Task prompt. An exact copy of all the data is required, with pictures left out.

Collected material.
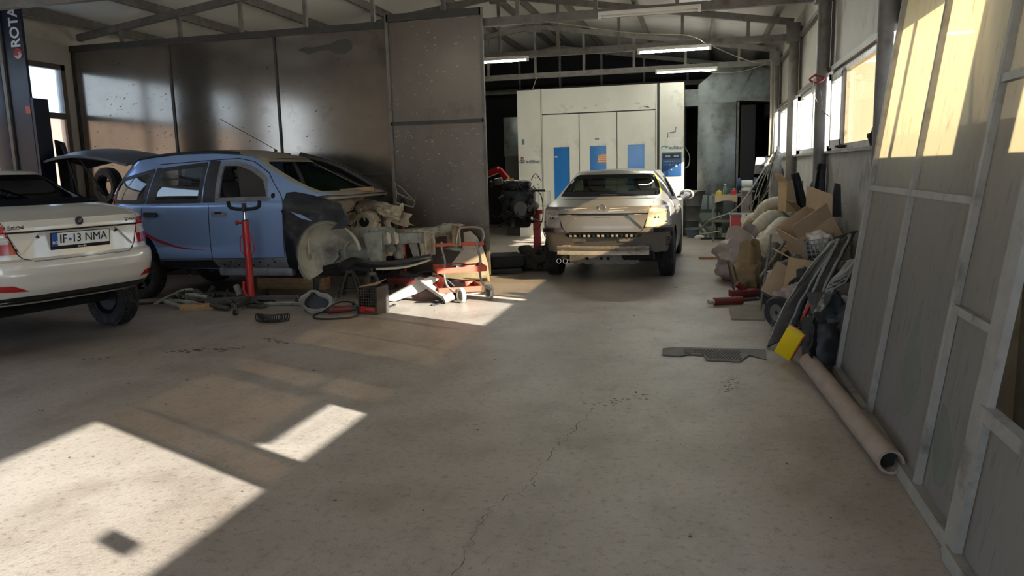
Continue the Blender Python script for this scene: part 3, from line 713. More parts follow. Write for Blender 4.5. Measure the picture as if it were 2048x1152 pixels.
for k in range(15): MB().box((cast(bv, 'rear', -.43+.0614*k, .62).x-.01, -.43+.0614*k, .624), (.02, .034, .04), bev=.004).build('clip', 'bare_metal' if k % 3 else 'blackplastic', B)
for y in (-.30, .32): patch(bv, 'rear', fillet([(y-.09, .54), (y+.09, .54), (y+.09, .58), (y-.09, .58)], .01), .008, .006).build('stamped_rib', 'bare_metal', B)
bm_ = MB().grid(lambda u, v: V(.07+.06*(2*u-1)**2+(.0 if .3 < v < .7 else -.02)-.012*math.cos(v*6.28), .60-1.20*u, .375+.115*v), 20, 10, th=.02)
bm_.build('bumper_beam', 'bare_metal', B)
for y in (-.50, .50): MB().box((.17, y, .44), (.16, .10, .10)).build('beam_bracket', 'bare_metal', B)
MB().bar((.055, .48, .43), (.055, -.48, .43), .012, .02).build('beam_groove', 'seam', B) if False else None
M('valance', '6f6a62', .6, .3, var=.15, vs=9, dirt='4a453d', ds=6, dt=.58)
vl = MB().grid(lambda u, v: V(.20+.05*(2*u-1)**2, .46-.92*u, .24+.13*v+.012*math.sin(u*40)), 24, 4, th=.01).build('lower_valance', 'valance', B)
for y in (.22, .03, -.06, -.28): MB().cyl((.185, y, .315), (.23, y, .315), .022, n=14).build('valance_hole', 'seam', vl)
for y in (.50, .585): MB().lathe([(.026, 0), (.032, 0), (.032, .2), (.026, .2)], (.10, y, .29), (1, 0, 0), 16, close=True).build('exhaust_tip', 'chrome', B)
MB().box((.48, .46, .31), (.45, .42, .14), (0, 0, 0), .05).build('silencer', 'underbody', B)
MB().box((.36, -.45, .33), (.4, .42, .12), (0, 10, 0), .04).build('tyre_well', 'underbody', B)
xb = cast(bv, 'rear', 0, .96).x
MB().lathe([(.040, -.004), (.046, .003), (.052, -.004)], (xb, 0, .985), (-1, 0, .05), 28).build('badge_recess', 'paint_silver', B)
MB().tube([(xb+.03, .11+.0, .855), (xb+.02, .10, .868), (xb+.02, -.10, .868), (xb+.03, -.11, .85), (xb+.028, -.10, .825), (xb+.028, .10, .825)], .005, 5, True).build('handle_recess', 'paint_silver', B)
seam(bv, 'rear', [(-.70, 1.13), (-.655, 1.27), (-.575, 1.40)], .014, .012).build('masking_tape', 'tape', B, smooth=0)
patch(bv, 'right', [(.90, 1.05), (1.06, 1.03), (1.14, .97), (1.0, .96), (.90, .98)], .004).build('filler_spot', 'filler', B)
for y0, y1, z in ((.45, .34, .97), (-.1, -.32, .985), (.5, .2, .985), (-.08, -.28, .955)): seam(bv, 'rear', [(y0, z-.01), (y1, z)], .006, .0025).build('scratch', 'filler', B, smooth=0)
MB().bar((.60, .1, 1.14), (.66, -.32, 1.13), .012, .02).build('wiper', 'blackplastic', B)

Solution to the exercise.
Continue the Blender Python script for this scene: part 3, from line 713. More parts follow. Write for Blender 4.5. Measure the picture as if it were 2048x1152 pixels.
for k in range(15): MB().box((cast(bv, 'rear', -.43+.0614*k, .62).x-.01, -.43+.0614*k, .624), (.02, .034, .04), bev=.004).build('clip', 'bare_metal' if k % 3 else 'blackplastic', B)
for y in (-.30, .32): patch(bv, 'rear', fillet([(y-.09, .54), (y+.09, .54), (y+.09, .58), (y-.09, .58)], .01), .008, .006).build('stamped_rib', 'bare_metal', B)
bm_ = MB().grid(lambda u, v: V(.07+.06*(2*u-1)**2+(.0 if .3 < v < .7 else -.02)-.012*math.cos(v*6.28), .60-1.20*u, .375+.115*v), 20, 10, th=.02)
bm_.build('bumper_beam', 'bare_metal', B)
for y in (-.50, .50): MB().box((.17, y, .44), (.16, .10, .10)).build('beam_bracket', 'bare_metal', B)
MB().bar((.055, .48, .43), (.055, -.48, .43), .012, .02).build('beam_groove', 'seam', B) if False else None
M('valance', '6f6a62', .6, .3, var=.15, vs=9, dirt='4a453d', ds=6, dt=.58)
vl = MB().grid(lambda u, v: V(.20+.05*(2*u-1)**2, .46-.92*u, .24+.13*v+.012*math.sin(u*40)), 24, 4, th=.01).build('lower_valance', 'valance', B)
for y in (.22, .03, -.06, -.28): MB().cyl((.185, y, .315), (.23, y, .315), .022, n=14).build('valance_hole', 'seam', vl)
for y in (.50, .585): MB().lathe([(.026, 0), (.032, 0), (.032, .2), (.026, .2)], (.10, y, .29), (1, 0, 0), 16, close=True).build('exhaust_tip', 'chrome', B)
MB().box((.48, .46, .31), (.45, .42, .14), (0, 0, 0), .05).build('silencer', 'underbody', B)
MB().box((.36, -.45, .33), (.4, .42, .12), (0, 10, 0), .04).build('tyre_well', 'underbody', B)
xb = cast(bv, 'rear', 0, .96).x
MB().lathe([(.040, -.004), (.046, .003), (.052, -.004)], (xb, 0, .985), (-1, 0, .05), 28).build('badge_recess', 'paint_silver', B)
MB().tube([(xb+.03, .11+.0, .855), (xb+.02, .10, .868), (xb+.02, -.10, .868), (xb+.03, -.11, .85), (xb+.028, -.10, .825), (xb+.028, .10, .825)], .005, 5, True).build('handle_recess', 'paint_silver', B)
seam(bv, 'rear', [(-.70, 1.13), (-.655, 1.27), (-.575, 1.40)], .014, .012).build('masking_tape', 'tape', B, smooth=0)
patch(bv, 'right', [(.90, 1.05), (1.06, 1.03), (1.14, .97), (1.0, .96), (.90, .98)], .004).build('filler_spot', 'filler', B)
for y0, y1, z in ((.45, .34, .97), (-.1, -.32, .985), (.5, .2, .985), (-.08, -.28, .955)): seam(bv, 'rear', [(y0, z-.01), (y1, z)], .006, .0025).build('scratch', 'filler', B, smooth=0)
MB().bar((.60, .1, 1.14), (.66, -.32, 1.13), .012, .02).build('wiper', 'blackplastic', B)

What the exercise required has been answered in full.